„Pojednanie anglikanów z Rzymem było jednym z głównych celów Benedykta XVI, nie tylko
jako Papieża, ale już wcześniej jako prefekta Kongregacji Nauki Wiary – powiedział
po rezygnacji Ojca Świętego ks. Jeffrey Steenson, stojący na czele amerykańskiego
ordynariatu dla byłych anglikanów. – My, członkowie ordynariatu, jesteśmy w pewnym
sensie duchowymi synami Benedykta XVI” – dodał hierarcha, który przed nawróceniem
na katolicyzm był biskupem Kościoła episkopalnego w Stanach Zjednoczonych, czyli tamtejszej
gałęzi anglikanizmu. Wyraził on smutek byłych anglikanów z powodu abdykacji Papieża,
ale też głęboką radość z faktu, że ich konwersja to owoc jego wizji jedności katolików.
Historyczne
znaczenie pontyfikatu Benedykta XVI podkreślił też ks. Keith Newton, który kieruje
brytyjskim ordynariatem dla byłych anglikanów.
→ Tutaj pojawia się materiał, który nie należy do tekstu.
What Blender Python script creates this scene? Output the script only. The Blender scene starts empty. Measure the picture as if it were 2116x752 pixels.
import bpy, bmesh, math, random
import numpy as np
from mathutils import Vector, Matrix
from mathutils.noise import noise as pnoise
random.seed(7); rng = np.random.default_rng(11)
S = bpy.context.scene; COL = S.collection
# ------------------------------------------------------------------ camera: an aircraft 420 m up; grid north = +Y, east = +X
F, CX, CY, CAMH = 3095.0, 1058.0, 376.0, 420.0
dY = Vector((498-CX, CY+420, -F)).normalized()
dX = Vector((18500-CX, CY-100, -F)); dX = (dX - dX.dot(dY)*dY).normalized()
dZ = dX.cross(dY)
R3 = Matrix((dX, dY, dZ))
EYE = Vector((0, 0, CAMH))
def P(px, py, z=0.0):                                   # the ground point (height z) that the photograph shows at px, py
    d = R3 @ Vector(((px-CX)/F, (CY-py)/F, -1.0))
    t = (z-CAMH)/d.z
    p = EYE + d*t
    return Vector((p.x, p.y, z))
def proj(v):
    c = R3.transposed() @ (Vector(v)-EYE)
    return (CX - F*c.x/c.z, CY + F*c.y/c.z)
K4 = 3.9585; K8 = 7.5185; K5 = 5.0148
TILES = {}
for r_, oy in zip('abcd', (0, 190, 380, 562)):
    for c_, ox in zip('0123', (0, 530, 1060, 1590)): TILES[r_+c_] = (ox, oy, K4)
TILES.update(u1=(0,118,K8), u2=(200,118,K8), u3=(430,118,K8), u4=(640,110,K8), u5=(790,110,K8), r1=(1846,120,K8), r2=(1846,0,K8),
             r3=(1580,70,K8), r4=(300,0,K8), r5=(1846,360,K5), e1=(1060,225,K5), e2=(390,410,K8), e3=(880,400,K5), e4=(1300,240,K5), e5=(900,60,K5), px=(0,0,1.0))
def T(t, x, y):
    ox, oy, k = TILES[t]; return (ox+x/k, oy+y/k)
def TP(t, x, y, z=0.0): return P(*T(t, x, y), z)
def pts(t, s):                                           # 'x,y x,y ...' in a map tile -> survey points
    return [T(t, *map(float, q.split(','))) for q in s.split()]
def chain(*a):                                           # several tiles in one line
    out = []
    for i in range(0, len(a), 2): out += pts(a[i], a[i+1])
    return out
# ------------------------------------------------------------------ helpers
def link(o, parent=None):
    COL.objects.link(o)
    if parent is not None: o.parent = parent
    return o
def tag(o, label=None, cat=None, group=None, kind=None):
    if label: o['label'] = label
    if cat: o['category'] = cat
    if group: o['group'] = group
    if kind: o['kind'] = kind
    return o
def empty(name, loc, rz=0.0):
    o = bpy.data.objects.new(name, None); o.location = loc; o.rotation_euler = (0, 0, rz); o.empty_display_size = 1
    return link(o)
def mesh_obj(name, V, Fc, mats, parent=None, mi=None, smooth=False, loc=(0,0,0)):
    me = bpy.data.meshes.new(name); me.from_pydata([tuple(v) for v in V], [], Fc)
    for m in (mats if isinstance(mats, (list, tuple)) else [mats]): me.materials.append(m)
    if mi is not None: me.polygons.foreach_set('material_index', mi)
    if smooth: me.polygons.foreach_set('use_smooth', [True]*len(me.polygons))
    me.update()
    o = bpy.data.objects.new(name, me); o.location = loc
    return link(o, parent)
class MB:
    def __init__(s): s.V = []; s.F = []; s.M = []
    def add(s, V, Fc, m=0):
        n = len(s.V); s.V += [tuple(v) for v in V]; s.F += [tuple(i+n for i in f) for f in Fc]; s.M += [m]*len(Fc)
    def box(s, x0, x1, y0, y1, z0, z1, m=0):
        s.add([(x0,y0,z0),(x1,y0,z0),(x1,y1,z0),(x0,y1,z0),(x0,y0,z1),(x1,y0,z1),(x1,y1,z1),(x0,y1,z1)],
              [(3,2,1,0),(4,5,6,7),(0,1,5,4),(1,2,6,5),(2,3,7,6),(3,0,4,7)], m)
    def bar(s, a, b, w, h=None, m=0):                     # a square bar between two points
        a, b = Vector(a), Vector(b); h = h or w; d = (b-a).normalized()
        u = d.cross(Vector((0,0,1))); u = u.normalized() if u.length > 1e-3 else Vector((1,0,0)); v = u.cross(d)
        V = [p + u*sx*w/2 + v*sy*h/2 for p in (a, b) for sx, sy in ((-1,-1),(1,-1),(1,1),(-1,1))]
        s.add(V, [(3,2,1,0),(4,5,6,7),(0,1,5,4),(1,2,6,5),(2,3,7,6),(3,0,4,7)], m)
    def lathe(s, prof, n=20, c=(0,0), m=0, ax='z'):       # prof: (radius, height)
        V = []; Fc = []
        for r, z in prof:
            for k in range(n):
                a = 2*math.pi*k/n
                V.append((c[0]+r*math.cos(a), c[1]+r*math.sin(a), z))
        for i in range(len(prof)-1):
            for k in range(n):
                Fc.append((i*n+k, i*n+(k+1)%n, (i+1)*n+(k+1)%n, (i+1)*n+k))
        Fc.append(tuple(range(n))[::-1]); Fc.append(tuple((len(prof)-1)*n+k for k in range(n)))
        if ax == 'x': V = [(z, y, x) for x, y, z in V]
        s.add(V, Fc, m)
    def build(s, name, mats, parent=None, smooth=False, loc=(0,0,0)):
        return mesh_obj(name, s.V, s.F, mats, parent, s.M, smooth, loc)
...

On również przed przejściem na katolicyzm
był anglikańskim biskupem. „Mamy szczególne powody, by dziękować Bogu za ten pontyfikat,
bo przez konstytucję apostolską Anglicanorum coetibus otworzył drogę anglikanom
do pełnej jedności z Kościołem katolickim” – powiedział duchowny.